Reputation: 41509
Is it possible to break into debugger when the allocated memory of attached-to process becomes bigger than a certain value?
Preferrably using Visual Studio 2005, but other IDE's/debuggers are an option.
Upvotes: 0
Views: 178
Reputation: 181
The question may be old, but it is still relevant.
You can check available memory using these functions:
https://learn.microsoft.com/en-us/windows/win32/api/sysinfoapi/nf-sysinfoapi-globalmemorystatusex
https://learn.microsoft.com/en-us/windows/win32/api/psapi/nf-psapi-getprocessmemoryinfo
Then, either call that function from your main thread occasionally or run a separate thread to monitor the main thread.
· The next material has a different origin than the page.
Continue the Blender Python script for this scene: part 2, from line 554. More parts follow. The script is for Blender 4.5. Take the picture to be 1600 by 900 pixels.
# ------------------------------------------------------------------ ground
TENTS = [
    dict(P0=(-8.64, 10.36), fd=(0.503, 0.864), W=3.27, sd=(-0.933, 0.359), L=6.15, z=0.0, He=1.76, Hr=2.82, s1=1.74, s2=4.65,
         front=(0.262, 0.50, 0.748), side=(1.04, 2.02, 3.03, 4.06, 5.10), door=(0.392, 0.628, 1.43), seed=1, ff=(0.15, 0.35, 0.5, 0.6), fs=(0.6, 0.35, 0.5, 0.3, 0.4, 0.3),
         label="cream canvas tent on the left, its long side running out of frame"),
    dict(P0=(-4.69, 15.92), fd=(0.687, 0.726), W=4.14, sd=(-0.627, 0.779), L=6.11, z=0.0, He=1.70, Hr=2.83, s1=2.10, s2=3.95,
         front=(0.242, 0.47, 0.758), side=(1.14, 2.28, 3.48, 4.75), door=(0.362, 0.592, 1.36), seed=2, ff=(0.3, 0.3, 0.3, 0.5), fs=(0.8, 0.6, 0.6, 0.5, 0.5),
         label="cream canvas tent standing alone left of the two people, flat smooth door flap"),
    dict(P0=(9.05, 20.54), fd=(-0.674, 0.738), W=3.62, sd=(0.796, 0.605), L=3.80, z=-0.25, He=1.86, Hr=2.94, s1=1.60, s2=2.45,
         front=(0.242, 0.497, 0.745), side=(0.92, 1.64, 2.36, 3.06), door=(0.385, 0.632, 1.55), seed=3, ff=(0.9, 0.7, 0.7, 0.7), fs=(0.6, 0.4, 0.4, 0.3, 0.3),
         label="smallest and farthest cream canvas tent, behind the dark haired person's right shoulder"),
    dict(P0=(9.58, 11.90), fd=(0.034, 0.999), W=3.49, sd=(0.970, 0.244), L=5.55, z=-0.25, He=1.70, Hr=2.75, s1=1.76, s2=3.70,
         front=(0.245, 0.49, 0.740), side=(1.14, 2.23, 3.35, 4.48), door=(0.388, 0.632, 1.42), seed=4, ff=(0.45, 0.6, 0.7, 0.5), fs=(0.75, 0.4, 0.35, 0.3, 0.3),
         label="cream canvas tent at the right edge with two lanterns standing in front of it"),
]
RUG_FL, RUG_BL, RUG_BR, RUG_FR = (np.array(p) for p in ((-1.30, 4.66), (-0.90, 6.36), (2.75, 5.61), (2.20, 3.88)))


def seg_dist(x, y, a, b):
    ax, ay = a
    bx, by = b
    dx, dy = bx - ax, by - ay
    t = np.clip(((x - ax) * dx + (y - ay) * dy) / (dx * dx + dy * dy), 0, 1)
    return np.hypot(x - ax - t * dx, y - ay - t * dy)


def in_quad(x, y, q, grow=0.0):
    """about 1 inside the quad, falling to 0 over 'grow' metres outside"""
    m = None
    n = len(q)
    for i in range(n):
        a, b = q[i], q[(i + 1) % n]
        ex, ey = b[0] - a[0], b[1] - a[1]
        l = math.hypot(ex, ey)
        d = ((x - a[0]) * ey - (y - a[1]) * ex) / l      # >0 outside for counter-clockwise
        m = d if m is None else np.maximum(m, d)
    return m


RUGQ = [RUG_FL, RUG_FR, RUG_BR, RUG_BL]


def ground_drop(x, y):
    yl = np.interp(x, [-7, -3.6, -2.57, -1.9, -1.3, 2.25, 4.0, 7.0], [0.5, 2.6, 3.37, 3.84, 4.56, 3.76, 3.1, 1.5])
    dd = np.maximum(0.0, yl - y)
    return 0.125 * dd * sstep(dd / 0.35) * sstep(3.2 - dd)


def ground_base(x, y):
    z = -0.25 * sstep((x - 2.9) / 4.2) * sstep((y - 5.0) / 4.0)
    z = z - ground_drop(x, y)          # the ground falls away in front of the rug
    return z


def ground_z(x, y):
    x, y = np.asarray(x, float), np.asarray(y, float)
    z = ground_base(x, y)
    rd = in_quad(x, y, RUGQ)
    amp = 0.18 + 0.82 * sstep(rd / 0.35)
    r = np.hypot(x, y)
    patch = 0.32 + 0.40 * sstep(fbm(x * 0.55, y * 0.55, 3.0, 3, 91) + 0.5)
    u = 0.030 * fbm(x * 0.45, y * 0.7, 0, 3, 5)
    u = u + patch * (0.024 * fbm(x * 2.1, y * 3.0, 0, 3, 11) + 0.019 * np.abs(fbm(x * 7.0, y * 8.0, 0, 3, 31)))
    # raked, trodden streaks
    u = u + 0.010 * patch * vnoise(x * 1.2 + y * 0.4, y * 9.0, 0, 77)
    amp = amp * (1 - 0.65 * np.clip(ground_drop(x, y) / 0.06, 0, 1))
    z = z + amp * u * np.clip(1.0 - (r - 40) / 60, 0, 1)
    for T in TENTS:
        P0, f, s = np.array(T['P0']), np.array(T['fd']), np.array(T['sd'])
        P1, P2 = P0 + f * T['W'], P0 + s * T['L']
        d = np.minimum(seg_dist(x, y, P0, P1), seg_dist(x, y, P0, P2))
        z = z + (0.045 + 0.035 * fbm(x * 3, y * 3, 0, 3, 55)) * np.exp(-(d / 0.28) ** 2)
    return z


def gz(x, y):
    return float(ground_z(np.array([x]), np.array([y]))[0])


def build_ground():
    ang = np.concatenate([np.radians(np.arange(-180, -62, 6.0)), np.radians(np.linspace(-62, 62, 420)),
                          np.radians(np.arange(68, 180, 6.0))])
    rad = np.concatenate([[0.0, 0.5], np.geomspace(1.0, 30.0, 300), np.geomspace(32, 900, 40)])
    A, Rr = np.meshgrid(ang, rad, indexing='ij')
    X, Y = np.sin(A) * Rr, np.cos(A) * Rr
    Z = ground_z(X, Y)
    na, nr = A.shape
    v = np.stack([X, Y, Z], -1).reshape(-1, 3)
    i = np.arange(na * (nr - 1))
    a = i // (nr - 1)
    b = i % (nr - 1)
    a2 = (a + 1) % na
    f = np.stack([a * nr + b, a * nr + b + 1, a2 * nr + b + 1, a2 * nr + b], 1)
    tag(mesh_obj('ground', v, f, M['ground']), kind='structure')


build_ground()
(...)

You can have a breakpoint in the monitoring code to break execution if memory use exceeds a defined threshold.
Upvotes: 0
Reputation: 300489
I don't know of any direct way in Visual Studio, but you could use ProcDump to create a crash dump when the Memory commit threshold reaches a certain value (-m option).
You would then need to use WinDbg (part of the Windows debugging tools) to inspect the heap.
Upvotes: 1
Reputation: 16761
There is no direct way to do it. Alternative is to set ordinary breakpoint somewhere inside CRT allocation code, and set it to break when the hit count is multiple of say 2000. You'll get to wanted state quickly enough.